City wants more from Pertamina
The Jakarta Post, Jakarta
In an effort to increase city revenue, the city council approved on Thursday a bylaw on motor fuel tax that obliges state-owned oil and gas company Pertamina to pay 5 percent tax on fuel sales here.
The application of the bylaw will boost transparency in the sale of the fuel. As of now, the city administration has only received about Rp 100 billion per year from fuel tax in Jakarta and did not know the total amount of the tax.
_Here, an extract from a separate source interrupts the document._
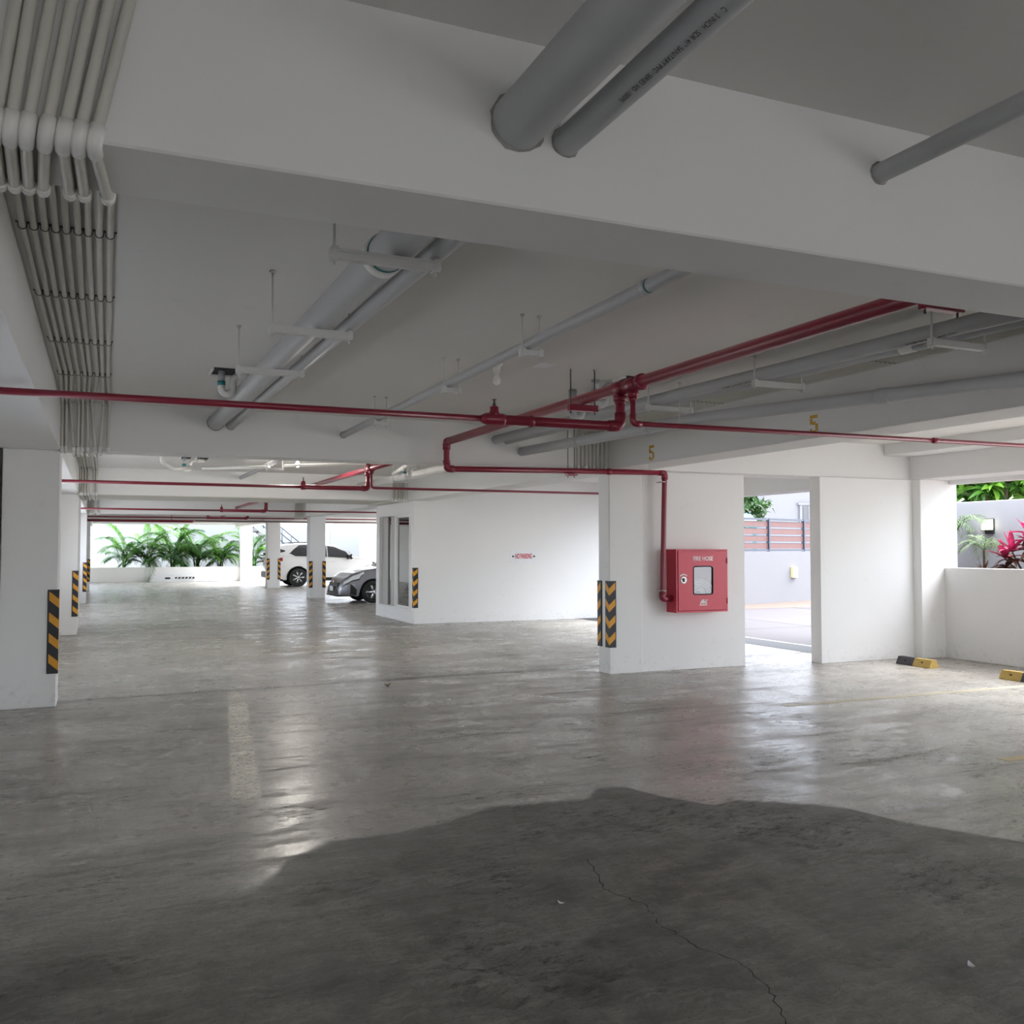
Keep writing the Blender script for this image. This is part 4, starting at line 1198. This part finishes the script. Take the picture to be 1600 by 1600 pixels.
def cpart(name, mb, m, par, label=None):
    o = link(name, mb.mesh(name, (0, 0, 0), (m,)), (0, 0, 0), par)
    if label: o['label'] = label
    return o
def wheel(par, x, y, r, side, spokes=7):
    w = MB()
    prof = [(r * 0.66, -0.10), (r * 0.93, -0.105), (r, -0.07), (r, 0.07), (r * 0.93, 0.105), (r * 0.66, 0.10)]
    w.lathe(prof, (x, y, r), 'y', 32)
    wo = cpart('wheel', w, M['tyre'], par)
    ry = y + side * 0.075
    rm = MB().lathe([(r * 0.70, 0.0), (r * 0.70, side * 0.028), (r * 0.63, side * 0.030), (r * 0.60, side * 0.0), (0.001, 0)], (x, ry, r), 'y', 32)
    cpart('rim', rm, M['rim_black'], wo)
    sp = MB()
    for k in range(spokes):
        for dlt in (-0.13, 0.13):
            a = 2 * PI * k / spokes + dlt; a2 = 2 * PI * k / spokes + dlt * 0.6
            sp.tube([(x + 0.04 * math.cos(a), ry + side * 0.024, r + 0.04 * math.sin(a)), (x + r * 0.64 * math.cos(a2), ry + side * 0.024, r + r * 0.64 * math.sin(a2))], 0.014, 6)
    sp.lathe([(0.055, 0), (0.05, side * 0.035), (0.001, side * 0.038)], (x, ry, r), 'y', 16)
    cpart('spokes', sp, M['rim_face'], wo)
    return wo

def suv():
    L = 4.75
    zb = [(0, 1.12), (0.12, 1.17), (0.8, 1.19), (1.8, 1.17), (3.0, 1.12), (3.35, 1.10), (3.9, 1.08), (4.35, 0.99), (4.62, 0.86), (4.75, 0.70)]
    zr = [(0, 1.15), (0.10, 1.36), (0.42, 1.62), (0.75, 1.685), (1.4, 1.715), (2.0, 1.71), (2.5, 1.645), (2.9, 1.46), (3.35, 1.16), (3.6, 1.12), (4.0, 1.10), (4.4, 1.01), (4.65, 0.87), (4.75, 0.70)]
    plan = [(0, 0.80), (0.06, 0.87), (0.25, 0.94), (0.7, 0.985), (1.2, 1.0), (3.6, 1.0), (4.2, 0.955), (4.5, 0.89), (4.68, 0.80), (4.75, 0.70)]
    def sill(x):
        if x < 0.5: return 0.33 - 0.05 * x
        if x > 4.3: return 0.26
        return 0.27
    wr = 0.368
    c = Car(L, 1.93, zb, zr, None, sill, (1.10, 3.93), wr, plan)
    X0, Y0 = 5.955, 38.22
    t = thing('suv', 'white SUV with dark tinted windows parked behind the far columns', 'car', (X0, Y0, 0))
    cpart('body', c.body(), M['car_white'], t)
    for sd in (-1, 1):
        # long side glass with a pointed tail, split at the pillars
        def band(x):
            lo = 0.505 + max(0, (0.98 - x)) * 0.35
            hi = 0.80
            if x < 1.15: hi = 0.505 + (0.80 - 0.505) * max(0.12, min(1, (x - 0.74) / 0.42)) ** 0.6; lo = min(lo, hi - 0.02)
            return lo, hi
        for (a, b2) in ((0.75, 1.55), (1.58, 2.22), (2.26, 3.02)):
            fn = band
            if a > 2.2:
                fn = lambda x: (0.505, min(0.80, 0.505 + 0.295 * max(0.05, min(1, (3.34 - x) / 0.34))))
                b2 = 3.28
            cpart('side_window', c.patch(fn, a, b2, sd), M['car_glass'], t)
        cpart('tail_blade', c.patch(lambda x: (0.60 + (x - 0.2) * 0.10, 0.80 - max(0, x - 0.25) * 0.35), 0.20, 0.60, sd, 10, 6), M['car_glass'], t)
        cpart('tail_lamp', c.patch(lambda x: (0.40, 0.475), 0.03, 0.50 , sd, 10, 3, 0.012), M['lamp_red'], t)
        cpart('sill_trim', c.patch(lambda x: (0.0, 0.05), 1.60, 3.45, sd, 10, 2, 0.008), M['car_black'], t)
        for wx in (1.10, 3.93):
            pts = [(wx + wr * 1.19 * math.cos(PI * k / 14), sd * 0.945, wr + wr * 1.19 * math.sin(PI * k / 14) * 0.98) for k in range(15)]
            cpart('arch_trim', MB().tube(pts, 0.022, 6), M['car_black'], t)
            wheel(t, wx, sd * 0.84, wr, sd)
        mir = MB().box(3.02, 3.16, sd * 0.97, sd * 1.13, 1.10, 1.24, 0.03)
        cpart('mirror', mir, M['car_black'], t)
        cpart('door_handle', MB().box(1.72, 1.90, sd * 0.962 - 0.012, sd * 0.962 + 0.012, 0.985, 1.01, 0.006), M['car_white'], t)
        cpart('door_handle', MB().box(2.40, 2.58, sd * 0.962 - 0.012, sd * 0.962 + 0.012, 0.965, 0.99, 0.006), M['car_white'], t)
        cpart('roof_rail', MB().tube([(0.75, sd * 0.60, 1.69), (1.0, sd * 0.62, 1.735), (2.0, sd * 0.62, 1.735), (2.3, sd * 0.60, 1.68)], 0.014, 6), M['car_black'], t)
        cpart('head_lamp', c.patch(lambda x: (0.40, 0.475), 4.35, 4.70, sd, 8, 3, 0.008), M['lamp_clear'], t)
    # rear face
    cpart('rear_glass', MB().box(-0.012, 0.10, -0.62, 0.62, 1.20, 1.34, 0.01), M['car_glass'], t)
    for sd in (-1, 1):
        cpart('rear_lamp', MB().box(-0.03, 0.04, sd * 0.70 - 0.10, sd * 0.70 + 0.10, 0.93, 1.05, 0.02), M['lamp_red'], t)
    cpart('rear_bumper', MB().box(-0.075, 0.06, -0.80, 0.80, 0.34, 0.60, 0.04), M['car_black'], t)
    cpart('bumper_chrome', MB().box(-0.088, -0.06, -0.70, 0.70, 0.60, 0.64, 0.008), M['chrome'], t)
    cpart('rear_plate', MB().box(-0.03, 0.0, -0.22, 0.22, 0.72, 0.86), M['sign_white'], t)
    cpart('tailgate_trim', MB().box(-0.02, 0.02, -0.50, 0.50, 0.88, 0.91), M['chrome'], t)
    cpart('underbody', MB().box(0.45, 4.35, -0.72, 0.72, 0.22, 0.75), M['void'], t)
    cpart('grille', MB().box(4.68, 4.77, -0.45, 0.45, 0.45, 0.72, 0.01), M['car_black'], t)
    cpart('windscreen', c.patch(lambda x: (0.84, 1.0), 2.58, 3.28, 1, 12, 6, 0.005), M['car_glass'], t)
    cpart('windscreen', c.patch(lambda x: (0.84, 1.0), 2.58, 3.28, -1, 12, 6, 0.005), M['car_glass'], t)
    cpart('antenna', MB().tube([(3.25, -0.70, 1.13), (3.12, -0.74, 1.42)], 0.006, 5), M['car_black'], t)
suv()

def sedan():
    L = 4.40
    zb = [(0, 0.95), (0.5, 1.0), (1.5, 0.985), (2.6, 0.95), (3.15, 0.945), (3.6, 0.90), (4.0, 0.80), (4.22, 0.67), (4.34, 0.52), (4.40, 0.40)]
    zr = [(0, 0.99), (0.4, 1.06), (0.8, 1.18), (1.3, 1.42), (1.9, 1.475), (2.4, 1.40), (2.8, 1.20), (3.2, 0.985), (3.6, 0.935), (4.0, 0.835), (4.22, 0.70), (4.34, 0.53), (4.40, 0.41)]
    plan = [(0, 0.82), (0.1, 0.90), (0.6, 0.98), (1.2, 1.0), (3.4, 1.0), (3.9, 0.975), (4.15, 0.93), (4.32, 0.85), (4.40, 0.74)]
    sill = lambda x: 0.20 if 0.4 < x < 4.0 else 0.22
    wr = 0.315
    c = Car(L, 1.74, zb, zr, None, sill, (0.85, 3.47), wr, plan)
    # nose points to -X: turn by 180 degrees
    t = thing('sedan', 'grey metallic sedan with its nose beside the guard room window', 'car', (5.93 + L, 26.3, 0))
    t.rotation_euler = (0, 0, PI)
    cpart('body', c.body(), M['car_grey'], t)
    for sd in (-1, 1):
        for (a, b2) in ((1.05, 1.85), (1.90, 2.95)):
            cpart('side_window', c.patch(lambda x: (0.505, 0.505 + 0.29 * max(0.05, min(1, (3.1 - x) / 0.4, (x - 0.95) / 0.3))), a, b2, sd), M['car_glass'], t)
        cpart('head_lamp', c.patch(lambda x: (0.36 + 0.05 * (4.27 - x), 0.44 + 0.10 * (4.27 - x)), 3.72, 4.27, sd, 12, 3, 0.008), M['lamp_clear'], t)
        cpart('lamp_bezel', c.patch(lambda x: (0.33 + 0.05 * (4.28 - x), 0.355 + 0.05 * (4.28 - x)), 3.75, 4.28, sd, 10, 2, 0.010), M['car_black'], t)
        cpart('side_intake', c.patch(lambda x: (0.02, 0.30 - 0.9 * (4.10 - x)), 3.93, 4.10, sd, 8, 3, 0.010), M['car_black'], t)
        for wx in (0.85, 3.47): wheel(t, wx, sd * 0.765, wr, sd, 5)
        cpart('mirror', MB().box(2.85, 2.98, sd * 0.88, sd * 1.02, 0.96, 1.08, 0.03), M['car_grey'], t)
        cpart('tail_lamp', c.patch(lambda x: (0.38, 0.46), 0.02, 0.4, sd, 8, 3, 0.01), M['lamp_red'], t)
    gr = MB()
    gr.add([(4.375, -0.50, 0.56), (4.375, 0.50, 0.56), (4.425, 0.645, 0.24), (4.425, -0.645, 0.24), (4.2, -0.50, 0.56), (4.2, 0.50, 0.56), (4.2, 0.645, 0.24), (4.2, -0.645, 0.24)],
           [(0, 1, 2, 3), (4, 7, 6, 5), (0, 4, 5, 1), (1, 5, 6, 2), (2, 6, 7, 3), (3, 7, 4, 0)])
    g = cpart('grille', gr, M['car_black'], t)
    for k in range(4):
        z = 0.28 + 0.065 * k
        cpart('grille_bar', MB().box(4.40 - 0.012 * k, 4.435 - 0.012 * k, -0.55 + 0.02 * k, 0.55 - 0.02 * k, z, z + 0.012), M['rim_black'], g)
    cpart('number_plate', MB().box(4.425, 4.442, -0.19, 0.19, 0.33, 0.46, 0.004), M['sign_white'], t)
    cpart('badge', MB().lathe([(0.055, 0), (0.055, 0.012), (0.04, 0.016), (0.001, 0.016)], (4.375, 0, 0.575), 'x', 16), M['chrome'], t)
    cpart('front_lip', MB().box(4.10, 4.44, -0.66, 0.66, 0.19, 0.225, 0.01), M['car_black'], t)
    cpart('underbody', MB().box(0.4, 4.0, -0.64, 0.64, 0.17, 0.6), M['void'], t)
    cpart('windscreen', c.patch(lambda x: (0.84, 1.0), 2.45, 3.12, 1, 12, 6, 0.005), M['car_glass'], t)
    cpart('windscreen', c.patch(lambda x: (0.84, 1.0), 2.45, 3.12, -1, 12, 6, 0.005), M['car_glass'], t)
sedan()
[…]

With the now hoped- for transparency, the city is estimated to receive Rp 246 billion per year.
Governor Sutiyoso earlier predicted that the city would receive Rp 246 billion per year if the 3.8 million vehicles in the city used an average of three liters of fuel per day.
Sutiyoso said the earlier revenue of Rp 100 billion from Pertamina was unclear and based only on delivery orders from the oil company to gasoline filling stations.
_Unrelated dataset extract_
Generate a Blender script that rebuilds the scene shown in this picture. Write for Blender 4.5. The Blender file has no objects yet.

The city administration has received the Rp 100 billion from Pertamina since the application of the regional autonomy legislation, Law No. 22/1999 on regional administration and Law No. 25/1999 on the sharing of tax income between central government and regional administrations.
"We approved the bylaw and urged the administration to recheck the data on the sale of fuel here," United Development Party (PPP) spokesman Ali Imran Hussein said in a council plenary session.
Ali suggested the administration not just rely on data provided by Pertamina, saying that it should also seek data from gas stations.
Councillor Tarmidi Edy Suwarno of the Indonesian Democratic Party of Struggle (PDIP) also supported PPP's statement that Pertamina had not been transparent about its data on fuel sales in Jakarta.
"The city revenue agency should be proactive in checking and rechecking data that was provided by Pertamina," Edy said in the session.